• _PROBLEM_: Every line in the listing below from the one with "Model this scene" through the one with "SC.camera = cam" is to be reproduced exactly, both ends included; leave out the rest.

(Scene script records)
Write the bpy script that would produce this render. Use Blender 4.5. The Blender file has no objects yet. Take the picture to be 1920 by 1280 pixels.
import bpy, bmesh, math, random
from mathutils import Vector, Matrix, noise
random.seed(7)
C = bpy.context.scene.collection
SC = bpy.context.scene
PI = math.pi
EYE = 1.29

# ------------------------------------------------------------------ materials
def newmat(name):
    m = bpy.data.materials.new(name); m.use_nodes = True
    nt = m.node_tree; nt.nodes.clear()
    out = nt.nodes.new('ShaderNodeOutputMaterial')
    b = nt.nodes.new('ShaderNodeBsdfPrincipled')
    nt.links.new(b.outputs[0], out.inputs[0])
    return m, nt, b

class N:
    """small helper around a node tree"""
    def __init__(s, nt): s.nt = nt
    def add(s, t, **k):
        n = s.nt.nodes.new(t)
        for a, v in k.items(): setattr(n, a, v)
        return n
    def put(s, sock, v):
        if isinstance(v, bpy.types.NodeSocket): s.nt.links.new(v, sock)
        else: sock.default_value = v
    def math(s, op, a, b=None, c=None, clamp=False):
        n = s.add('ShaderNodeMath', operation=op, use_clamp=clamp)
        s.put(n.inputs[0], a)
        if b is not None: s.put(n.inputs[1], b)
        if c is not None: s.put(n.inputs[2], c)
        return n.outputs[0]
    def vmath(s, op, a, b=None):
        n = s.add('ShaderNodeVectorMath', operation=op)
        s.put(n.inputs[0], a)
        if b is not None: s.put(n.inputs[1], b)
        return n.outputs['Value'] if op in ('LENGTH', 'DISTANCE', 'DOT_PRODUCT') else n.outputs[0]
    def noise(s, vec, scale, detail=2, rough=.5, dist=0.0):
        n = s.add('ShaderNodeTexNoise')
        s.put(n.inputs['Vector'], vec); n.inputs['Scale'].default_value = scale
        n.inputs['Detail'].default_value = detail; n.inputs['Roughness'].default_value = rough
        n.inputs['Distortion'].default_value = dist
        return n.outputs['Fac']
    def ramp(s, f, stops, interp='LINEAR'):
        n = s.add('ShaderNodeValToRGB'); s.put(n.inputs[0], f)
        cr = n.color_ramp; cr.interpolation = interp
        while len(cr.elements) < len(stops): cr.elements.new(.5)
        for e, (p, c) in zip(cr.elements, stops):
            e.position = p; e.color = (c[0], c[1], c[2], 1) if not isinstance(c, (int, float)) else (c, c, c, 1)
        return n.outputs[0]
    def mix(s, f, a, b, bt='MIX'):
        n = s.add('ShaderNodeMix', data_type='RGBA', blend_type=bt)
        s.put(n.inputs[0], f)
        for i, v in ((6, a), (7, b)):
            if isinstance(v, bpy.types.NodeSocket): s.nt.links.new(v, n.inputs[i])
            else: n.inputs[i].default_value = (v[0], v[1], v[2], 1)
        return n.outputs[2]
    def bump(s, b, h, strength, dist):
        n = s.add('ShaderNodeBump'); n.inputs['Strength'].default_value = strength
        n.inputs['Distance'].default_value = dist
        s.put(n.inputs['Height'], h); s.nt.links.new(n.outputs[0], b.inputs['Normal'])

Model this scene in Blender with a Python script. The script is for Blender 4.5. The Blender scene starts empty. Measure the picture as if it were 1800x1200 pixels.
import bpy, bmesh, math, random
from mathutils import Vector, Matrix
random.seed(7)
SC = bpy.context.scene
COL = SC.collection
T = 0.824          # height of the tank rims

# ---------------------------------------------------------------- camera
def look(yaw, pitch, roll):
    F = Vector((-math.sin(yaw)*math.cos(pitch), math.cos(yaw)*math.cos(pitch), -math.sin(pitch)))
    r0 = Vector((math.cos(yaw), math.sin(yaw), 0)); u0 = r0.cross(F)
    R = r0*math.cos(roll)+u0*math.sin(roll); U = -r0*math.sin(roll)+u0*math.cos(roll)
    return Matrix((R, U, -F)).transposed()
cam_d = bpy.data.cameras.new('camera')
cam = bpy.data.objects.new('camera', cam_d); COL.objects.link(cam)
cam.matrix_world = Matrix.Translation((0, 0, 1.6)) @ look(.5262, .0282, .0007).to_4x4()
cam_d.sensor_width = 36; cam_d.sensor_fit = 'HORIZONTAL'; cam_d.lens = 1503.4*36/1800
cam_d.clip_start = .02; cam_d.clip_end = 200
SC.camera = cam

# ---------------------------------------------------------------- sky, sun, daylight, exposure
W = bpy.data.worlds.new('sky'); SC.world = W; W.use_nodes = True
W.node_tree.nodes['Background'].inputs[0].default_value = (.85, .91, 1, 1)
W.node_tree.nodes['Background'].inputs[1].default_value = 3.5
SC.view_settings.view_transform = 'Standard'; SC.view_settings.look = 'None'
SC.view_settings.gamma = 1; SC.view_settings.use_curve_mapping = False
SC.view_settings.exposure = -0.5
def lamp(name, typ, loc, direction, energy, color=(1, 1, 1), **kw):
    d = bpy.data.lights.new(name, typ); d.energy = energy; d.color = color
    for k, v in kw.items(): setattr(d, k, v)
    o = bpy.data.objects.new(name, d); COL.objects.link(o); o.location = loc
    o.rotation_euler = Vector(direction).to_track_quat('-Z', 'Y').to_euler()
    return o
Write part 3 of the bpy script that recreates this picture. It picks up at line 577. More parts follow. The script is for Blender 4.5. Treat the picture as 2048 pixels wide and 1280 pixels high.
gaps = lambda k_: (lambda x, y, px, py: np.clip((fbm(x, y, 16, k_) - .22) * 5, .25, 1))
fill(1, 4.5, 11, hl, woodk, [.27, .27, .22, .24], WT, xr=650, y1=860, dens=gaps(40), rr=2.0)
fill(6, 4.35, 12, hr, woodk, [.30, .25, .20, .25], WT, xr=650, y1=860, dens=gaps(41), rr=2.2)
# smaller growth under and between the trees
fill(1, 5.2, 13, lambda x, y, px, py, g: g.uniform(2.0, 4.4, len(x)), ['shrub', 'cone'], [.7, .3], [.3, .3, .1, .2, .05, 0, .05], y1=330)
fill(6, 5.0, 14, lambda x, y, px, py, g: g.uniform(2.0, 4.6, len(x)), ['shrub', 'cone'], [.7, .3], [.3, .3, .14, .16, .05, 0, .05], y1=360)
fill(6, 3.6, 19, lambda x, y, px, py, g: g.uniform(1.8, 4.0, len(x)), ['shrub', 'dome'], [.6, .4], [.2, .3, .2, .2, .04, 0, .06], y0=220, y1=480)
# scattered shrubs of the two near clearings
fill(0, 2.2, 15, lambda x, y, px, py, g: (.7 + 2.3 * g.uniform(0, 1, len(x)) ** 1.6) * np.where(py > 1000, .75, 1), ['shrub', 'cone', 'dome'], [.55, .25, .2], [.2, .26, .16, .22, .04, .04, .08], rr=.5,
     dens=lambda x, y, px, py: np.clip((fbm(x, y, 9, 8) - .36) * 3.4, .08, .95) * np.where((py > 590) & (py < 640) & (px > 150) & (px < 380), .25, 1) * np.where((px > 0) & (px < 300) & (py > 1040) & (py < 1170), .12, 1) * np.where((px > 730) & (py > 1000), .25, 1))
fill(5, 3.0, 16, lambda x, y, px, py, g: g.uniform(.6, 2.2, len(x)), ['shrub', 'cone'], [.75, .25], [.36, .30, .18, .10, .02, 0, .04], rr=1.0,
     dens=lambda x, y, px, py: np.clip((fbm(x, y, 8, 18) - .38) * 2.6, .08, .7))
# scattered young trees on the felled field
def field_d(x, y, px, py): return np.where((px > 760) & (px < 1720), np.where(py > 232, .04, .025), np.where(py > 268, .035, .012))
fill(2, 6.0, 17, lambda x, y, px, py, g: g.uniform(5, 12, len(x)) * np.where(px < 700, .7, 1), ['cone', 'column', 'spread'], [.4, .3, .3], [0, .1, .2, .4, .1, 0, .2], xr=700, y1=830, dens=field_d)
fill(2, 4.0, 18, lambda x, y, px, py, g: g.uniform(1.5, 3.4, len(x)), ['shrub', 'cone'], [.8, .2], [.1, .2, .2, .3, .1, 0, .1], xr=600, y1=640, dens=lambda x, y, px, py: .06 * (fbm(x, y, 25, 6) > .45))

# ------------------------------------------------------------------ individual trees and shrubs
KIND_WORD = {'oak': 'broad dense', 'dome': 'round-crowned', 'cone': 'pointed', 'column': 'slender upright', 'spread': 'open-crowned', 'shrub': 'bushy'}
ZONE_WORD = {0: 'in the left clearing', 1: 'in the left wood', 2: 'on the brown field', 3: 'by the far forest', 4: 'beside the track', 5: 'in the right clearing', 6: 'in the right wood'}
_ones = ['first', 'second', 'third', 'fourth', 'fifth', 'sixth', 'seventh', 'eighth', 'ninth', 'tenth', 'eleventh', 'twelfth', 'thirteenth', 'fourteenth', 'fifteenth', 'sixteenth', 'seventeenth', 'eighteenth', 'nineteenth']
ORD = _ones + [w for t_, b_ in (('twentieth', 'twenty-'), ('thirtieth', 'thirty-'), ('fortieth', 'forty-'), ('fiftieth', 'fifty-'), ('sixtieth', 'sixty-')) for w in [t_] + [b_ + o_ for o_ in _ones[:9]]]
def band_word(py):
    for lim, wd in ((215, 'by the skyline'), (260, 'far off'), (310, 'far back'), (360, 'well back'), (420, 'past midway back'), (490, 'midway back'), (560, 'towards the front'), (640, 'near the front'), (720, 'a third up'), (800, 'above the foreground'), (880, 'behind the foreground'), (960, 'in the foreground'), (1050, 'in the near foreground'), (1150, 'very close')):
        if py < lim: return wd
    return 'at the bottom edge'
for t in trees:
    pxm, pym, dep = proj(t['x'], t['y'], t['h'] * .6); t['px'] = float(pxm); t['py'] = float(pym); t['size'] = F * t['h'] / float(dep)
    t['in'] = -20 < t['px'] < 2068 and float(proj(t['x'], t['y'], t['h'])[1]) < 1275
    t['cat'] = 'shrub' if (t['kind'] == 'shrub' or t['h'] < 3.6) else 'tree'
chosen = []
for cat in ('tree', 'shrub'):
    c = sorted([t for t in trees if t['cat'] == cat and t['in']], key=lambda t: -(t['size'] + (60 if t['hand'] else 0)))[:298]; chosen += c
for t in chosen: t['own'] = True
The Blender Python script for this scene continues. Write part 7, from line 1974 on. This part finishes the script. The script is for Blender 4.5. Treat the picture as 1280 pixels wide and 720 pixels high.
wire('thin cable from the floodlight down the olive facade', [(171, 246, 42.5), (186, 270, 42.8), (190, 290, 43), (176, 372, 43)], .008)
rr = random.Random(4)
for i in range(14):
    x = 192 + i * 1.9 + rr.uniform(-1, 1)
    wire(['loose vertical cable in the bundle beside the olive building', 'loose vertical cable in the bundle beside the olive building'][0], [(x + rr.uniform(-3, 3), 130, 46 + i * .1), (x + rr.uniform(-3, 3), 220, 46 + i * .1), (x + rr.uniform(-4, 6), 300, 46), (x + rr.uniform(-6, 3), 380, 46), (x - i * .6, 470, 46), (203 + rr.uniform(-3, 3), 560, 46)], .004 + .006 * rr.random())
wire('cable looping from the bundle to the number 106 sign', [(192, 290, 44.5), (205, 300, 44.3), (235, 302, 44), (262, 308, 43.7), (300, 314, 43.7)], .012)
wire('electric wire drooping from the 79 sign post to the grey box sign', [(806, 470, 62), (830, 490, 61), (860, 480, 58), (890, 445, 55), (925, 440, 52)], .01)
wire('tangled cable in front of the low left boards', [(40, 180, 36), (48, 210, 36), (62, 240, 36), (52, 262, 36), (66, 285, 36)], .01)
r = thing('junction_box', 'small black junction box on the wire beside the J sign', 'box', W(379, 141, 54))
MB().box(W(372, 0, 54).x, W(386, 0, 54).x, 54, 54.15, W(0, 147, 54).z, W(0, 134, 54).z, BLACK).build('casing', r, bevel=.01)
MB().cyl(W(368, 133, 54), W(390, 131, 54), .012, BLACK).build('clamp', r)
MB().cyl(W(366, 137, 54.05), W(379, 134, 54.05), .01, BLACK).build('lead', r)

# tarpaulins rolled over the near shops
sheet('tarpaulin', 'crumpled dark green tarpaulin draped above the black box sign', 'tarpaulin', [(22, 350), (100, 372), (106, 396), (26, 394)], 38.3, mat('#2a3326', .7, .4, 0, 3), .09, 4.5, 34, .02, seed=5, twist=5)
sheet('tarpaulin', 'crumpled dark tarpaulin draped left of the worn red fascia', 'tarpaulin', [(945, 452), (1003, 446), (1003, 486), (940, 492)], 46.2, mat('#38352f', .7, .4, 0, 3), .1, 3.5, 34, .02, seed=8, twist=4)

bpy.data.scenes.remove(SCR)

• _REPLY TO THE TASK_:
Model this scene in Blender with a Python script. The script is for Blender 4.5. The Blender scene starts empty. Measure the picture as if it were 1800x1200 pixels.
import bpy, bmesh, math, random
from mathutils import Vector, Matrix
random.seed(7)
SC = bpy.context.scene
COL = SC.collection
T = 0.824          # height of the tank rims

# ---------------------------------------------------------------- camera
def look(yaw, pitch, roll):
    F = Vector((-math.sin(yaw)*math.cos(pitch), math.cos(yaw)*math.cos(pitch), -math.sin(pitch)))
    r0 = Vector((math.cos(yaw), math.sin(yaw), 0)); u0 = r0.cross(F)
    R = r0*math.cos(roll)+u0*math.sin(roll); U = -r0*math.sin(roll)+u0*math.cos(roll)
    return Matrix((R, U, -F)).transposed()
cam_d = bpy.data.cameras.new('camera')
cam = bpy.data.objects.new('camera', cam_d); COL.objects.link(cam)
cam.matrix_world = Matrix.Translation((0, 0, 1.6)) @ look(.5262, .0282, .0007).to_4x4()
cam_d.sensor_width = 36; cam_d.sensor_fit = 'HORIZONTAL'; cam_d.lens = 1503.4*36/1800
cam_d.clip_start = .02; cam_d.clip_end = 200
SC.camera = cam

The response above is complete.